Sí, el inconsciente, y su relatividad. Pero sobre todo esta sombra venida de nosotros,
no imaginaria, y de la que no sabemos de cuál ser o de cuál objeto, a su turno,
ella es su sombra. Cuando digo objeto, digo lo mínimo. No sabemos a quién le pertenece
ella, de quién continúa la carrera, sino algo irrevelado, capital para nosotros.
A veces se le da un nombre, alma. La poesía se desliza fuera de esta sombra que quiere
dar al poema su extrañamiento.”
Es esa sombra la porción de desconocido que introduce la tensión necesaria, la atención imprescindible. “Dice verdad quien dice sombra”.[2] Y lo desconocido llega tan rápido que llega sin forma: es en el crisol del poema donde la adquiere.
La poesía no es una disciplina, la poesía no es un sistema, no es el resultado de la pericia de un experto. La poesía no es acumulable, desdeña la cantidad, pero tampoco es una unidad. El poeta profesional es un adefesio. O una genialidad.
La poesía suspende el conocimiento de la mirada que sólo ve lo que es capaz de reconocer, que sólo mira para reafirmar lo que ya sabe, e instaura el amor en la mirada que hace ver mejor, más atentamente, que es capaz de descubrir lo esencial por encima de lo importante, que hace ver de manera nueva, con mirada primera, es decir, original.
Porque no es la significación de la palabra lo único que está en juego, es también la palabra como ella misma, como piedra. La palabra como realidad, no sólo como mediadora de realidad. La palabra como memoria de lo que puede pasar, como memoria de revelación, como luz niña. La palabra que canta antes de ponerse a pensar.
El significado es camino, y como camino nos lleva a donde impone conducirnos. Hay que atravesar linderos. Hay que caminar sobre la hierba que todavía canta. La poesía hace inciertos los linderos del significado, corre los cercos de la representación, pone ventanas al muro de la realidad. “La Historia es el revés del traje de los amos”.[3] La poesía lucha contra la Historia y su sangre.
El arte llega a ser una “forma radical de la materia”. Por ello el escritor no reina sobre su escritura. El escritor es su residente asombrado, su huésped aterrado, es decir, sin tierra, sin feudo.
La poesía no es la prueba reina, es el indicio. Pues no trabaja con nociones establecidas que la conducirían hacia el conocimiento objetivo, sino que escucha las huellas que le permiten soñar. Y sólo a un sueño se debe fidelidad. Aun si ese sueño es utópico, pues “la utopía es la belleza irrenunciable”.[4]
La poesía es la palabra en su estado más libre y actuante que desestima el estatismo de la noción, la prohibición de la moral, la vigilancia de la norma y la conciencia.

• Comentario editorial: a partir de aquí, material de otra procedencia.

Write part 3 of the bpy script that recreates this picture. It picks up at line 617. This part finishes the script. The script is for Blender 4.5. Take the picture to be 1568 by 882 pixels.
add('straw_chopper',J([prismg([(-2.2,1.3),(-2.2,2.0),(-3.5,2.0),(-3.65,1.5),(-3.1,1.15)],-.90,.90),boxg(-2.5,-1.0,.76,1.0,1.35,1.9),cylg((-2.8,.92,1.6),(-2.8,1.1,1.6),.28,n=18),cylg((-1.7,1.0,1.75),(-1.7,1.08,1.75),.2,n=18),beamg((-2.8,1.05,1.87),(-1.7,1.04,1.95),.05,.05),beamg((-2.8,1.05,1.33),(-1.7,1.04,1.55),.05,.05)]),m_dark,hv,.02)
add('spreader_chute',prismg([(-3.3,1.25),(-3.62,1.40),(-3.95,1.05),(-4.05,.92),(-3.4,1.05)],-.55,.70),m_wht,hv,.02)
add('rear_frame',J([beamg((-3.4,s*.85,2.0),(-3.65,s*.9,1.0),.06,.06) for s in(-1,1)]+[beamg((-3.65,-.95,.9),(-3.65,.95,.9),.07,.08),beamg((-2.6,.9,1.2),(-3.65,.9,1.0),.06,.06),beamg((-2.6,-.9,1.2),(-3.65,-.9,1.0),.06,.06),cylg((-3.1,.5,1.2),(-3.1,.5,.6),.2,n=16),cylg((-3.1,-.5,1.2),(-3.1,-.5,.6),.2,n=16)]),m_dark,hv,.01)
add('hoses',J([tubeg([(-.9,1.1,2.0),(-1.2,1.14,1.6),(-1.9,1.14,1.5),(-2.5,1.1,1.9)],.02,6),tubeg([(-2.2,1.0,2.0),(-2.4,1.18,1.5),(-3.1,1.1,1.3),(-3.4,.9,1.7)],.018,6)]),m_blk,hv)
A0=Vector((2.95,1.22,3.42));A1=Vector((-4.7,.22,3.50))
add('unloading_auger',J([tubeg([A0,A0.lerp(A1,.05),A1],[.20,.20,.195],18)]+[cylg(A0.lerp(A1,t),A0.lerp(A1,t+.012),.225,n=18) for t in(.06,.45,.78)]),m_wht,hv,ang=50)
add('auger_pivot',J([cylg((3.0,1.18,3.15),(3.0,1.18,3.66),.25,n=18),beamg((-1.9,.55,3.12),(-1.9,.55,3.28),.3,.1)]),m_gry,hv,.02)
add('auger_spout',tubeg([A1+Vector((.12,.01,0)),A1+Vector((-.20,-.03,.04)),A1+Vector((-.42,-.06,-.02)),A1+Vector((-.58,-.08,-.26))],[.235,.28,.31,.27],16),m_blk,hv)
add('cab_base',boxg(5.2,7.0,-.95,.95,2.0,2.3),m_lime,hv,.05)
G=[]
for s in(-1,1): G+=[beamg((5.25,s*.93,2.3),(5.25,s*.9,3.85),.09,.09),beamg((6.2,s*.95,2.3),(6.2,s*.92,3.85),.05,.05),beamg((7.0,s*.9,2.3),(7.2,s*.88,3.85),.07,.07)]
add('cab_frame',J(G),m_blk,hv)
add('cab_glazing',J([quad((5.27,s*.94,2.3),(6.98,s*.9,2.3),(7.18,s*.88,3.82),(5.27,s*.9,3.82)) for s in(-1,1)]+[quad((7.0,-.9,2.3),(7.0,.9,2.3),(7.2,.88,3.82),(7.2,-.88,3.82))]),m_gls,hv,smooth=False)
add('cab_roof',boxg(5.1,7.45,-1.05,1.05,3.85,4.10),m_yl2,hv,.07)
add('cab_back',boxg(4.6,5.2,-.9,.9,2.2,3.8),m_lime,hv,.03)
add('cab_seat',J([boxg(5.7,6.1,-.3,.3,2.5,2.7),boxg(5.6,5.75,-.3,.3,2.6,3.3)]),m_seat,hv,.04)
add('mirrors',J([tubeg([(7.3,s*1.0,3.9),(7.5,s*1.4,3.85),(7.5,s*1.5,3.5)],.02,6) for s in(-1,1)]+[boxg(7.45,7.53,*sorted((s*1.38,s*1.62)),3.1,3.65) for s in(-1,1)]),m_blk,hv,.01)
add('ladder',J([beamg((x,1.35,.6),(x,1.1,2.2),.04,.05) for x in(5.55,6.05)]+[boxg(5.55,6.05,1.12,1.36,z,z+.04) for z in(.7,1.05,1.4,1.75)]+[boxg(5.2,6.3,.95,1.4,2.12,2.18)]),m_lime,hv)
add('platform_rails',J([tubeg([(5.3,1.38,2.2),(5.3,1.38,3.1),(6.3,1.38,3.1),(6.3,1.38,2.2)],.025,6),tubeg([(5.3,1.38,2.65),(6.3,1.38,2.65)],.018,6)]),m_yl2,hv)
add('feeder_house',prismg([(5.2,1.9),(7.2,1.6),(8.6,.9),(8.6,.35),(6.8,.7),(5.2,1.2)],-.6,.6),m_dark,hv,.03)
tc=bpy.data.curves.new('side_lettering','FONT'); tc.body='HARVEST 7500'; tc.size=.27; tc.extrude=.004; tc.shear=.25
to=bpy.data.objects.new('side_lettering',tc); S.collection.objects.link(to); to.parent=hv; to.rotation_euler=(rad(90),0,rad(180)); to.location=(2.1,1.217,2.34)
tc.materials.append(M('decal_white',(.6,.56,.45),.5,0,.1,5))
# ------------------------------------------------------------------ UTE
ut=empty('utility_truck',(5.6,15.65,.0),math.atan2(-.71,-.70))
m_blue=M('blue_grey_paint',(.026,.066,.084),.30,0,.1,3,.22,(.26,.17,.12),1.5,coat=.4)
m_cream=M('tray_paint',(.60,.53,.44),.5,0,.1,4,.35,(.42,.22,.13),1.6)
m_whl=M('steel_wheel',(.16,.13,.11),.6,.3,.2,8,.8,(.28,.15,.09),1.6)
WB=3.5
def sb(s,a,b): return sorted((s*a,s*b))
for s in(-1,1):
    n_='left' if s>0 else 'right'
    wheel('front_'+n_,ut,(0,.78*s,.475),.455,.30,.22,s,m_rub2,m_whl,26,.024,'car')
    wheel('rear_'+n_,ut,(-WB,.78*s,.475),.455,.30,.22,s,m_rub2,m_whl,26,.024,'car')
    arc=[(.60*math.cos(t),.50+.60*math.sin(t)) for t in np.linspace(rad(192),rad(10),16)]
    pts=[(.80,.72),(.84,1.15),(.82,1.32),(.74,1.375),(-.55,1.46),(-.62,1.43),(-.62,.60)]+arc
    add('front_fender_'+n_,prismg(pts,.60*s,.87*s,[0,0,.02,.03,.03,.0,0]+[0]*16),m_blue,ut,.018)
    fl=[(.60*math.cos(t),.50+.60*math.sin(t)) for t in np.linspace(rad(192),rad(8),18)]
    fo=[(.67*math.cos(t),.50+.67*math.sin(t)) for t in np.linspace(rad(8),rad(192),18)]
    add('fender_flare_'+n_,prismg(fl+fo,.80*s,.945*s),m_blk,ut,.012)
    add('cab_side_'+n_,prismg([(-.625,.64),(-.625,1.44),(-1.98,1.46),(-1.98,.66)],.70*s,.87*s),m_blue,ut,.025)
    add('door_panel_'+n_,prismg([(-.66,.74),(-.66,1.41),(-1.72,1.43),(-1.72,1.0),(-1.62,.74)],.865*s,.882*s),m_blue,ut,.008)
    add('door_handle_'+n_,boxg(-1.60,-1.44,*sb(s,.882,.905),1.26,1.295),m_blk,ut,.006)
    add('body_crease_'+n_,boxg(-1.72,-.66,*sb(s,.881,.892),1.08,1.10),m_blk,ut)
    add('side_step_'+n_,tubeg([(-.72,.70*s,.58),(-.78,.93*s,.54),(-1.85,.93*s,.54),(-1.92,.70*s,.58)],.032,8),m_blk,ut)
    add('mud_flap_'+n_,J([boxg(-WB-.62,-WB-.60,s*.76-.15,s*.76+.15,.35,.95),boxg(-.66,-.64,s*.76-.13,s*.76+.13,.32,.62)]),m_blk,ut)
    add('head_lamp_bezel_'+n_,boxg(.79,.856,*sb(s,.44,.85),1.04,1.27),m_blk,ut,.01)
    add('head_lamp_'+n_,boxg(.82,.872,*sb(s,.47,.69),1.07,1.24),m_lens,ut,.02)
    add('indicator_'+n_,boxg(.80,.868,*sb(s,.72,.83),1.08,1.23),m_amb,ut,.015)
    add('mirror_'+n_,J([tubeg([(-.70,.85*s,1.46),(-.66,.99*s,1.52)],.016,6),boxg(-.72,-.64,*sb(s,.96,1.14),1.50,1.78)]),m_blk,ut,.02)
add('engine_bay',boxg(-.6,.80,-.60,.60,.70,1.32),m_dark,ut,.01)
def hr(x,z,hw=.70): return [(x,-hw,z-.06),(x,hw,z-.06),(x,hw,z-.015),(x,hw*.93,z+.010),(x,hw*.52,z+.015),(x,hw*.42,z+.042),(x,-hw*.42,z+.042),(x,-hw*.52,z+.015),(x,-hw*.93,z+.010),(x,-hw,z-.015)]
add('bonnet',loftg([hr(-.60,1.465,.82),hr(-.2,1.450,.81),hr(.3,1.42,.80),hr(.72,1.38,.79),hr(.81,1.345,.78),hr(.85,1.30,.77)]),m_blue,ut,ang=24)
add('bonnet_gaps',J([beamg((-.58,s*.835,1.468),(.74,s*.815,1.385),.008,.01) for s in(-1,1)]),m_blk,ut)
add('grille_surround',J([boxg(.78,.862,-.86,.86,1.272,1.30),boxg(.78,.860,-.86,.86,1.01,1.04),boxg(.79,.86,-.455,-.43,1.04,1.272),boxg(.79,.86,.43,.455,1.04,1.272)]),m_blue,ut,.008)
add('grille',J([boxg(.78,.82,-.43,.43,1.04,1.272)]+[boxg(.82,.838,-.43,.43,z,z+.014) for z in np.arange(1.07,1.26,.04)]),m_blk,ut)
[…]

Hay una impaciencia de la intuición ante la exactitud del conocimiento. La intuición cuyo padecimiento congénito es su exceso de velocidad.
Dice Valèry que lo contrario de un sueño no es la vigilancia de la conciencia sino otro sueño, un sueño nuevo. La escritura del pasado no se critica con una contra-escritura, ni con una anti-escritura, sino con una escritura-otra, una nueva escritura.
Mientras el poeta canta lo que lo une a los demás, padece lo que lo escinde, lo que lo desune y lo hace uno: un uno plural: yo es otros. Pues el yo de la poesía es un yo que sueña, o un yo que está siendo, o un yo que imagina, o un yo que canta, o un yo que cuenta. Al estar escindido, el yo es un yo deseante, en tanto padece la falta.
Es legítimo escribir oyendo el llamado de una necesidad. Interior o exterior. ¿Pero escribir suspendiendo la necesidad, nos avoca a una acción superior que nombra una realidad superior? ¿Dejar la vida cotidiana en suspenso, posibilita dejar afluir en nosotros presencias superiores, hondas categorías de existencia?
“Hablar de lo oculto por medio de lo oculto ¿no es eso contenido?”, preguntaba Kandinsky.
Ese arrinconamiento del misterio para que brille y se haga más misterioso, que nos propone Oteiza, es la labor diaria del poeta. Es la forma como se hará merecedor del milagro. Pero el milagro llega sin consideración con nada, perturba todo orden establecido y no respeta ningún orden aceptado.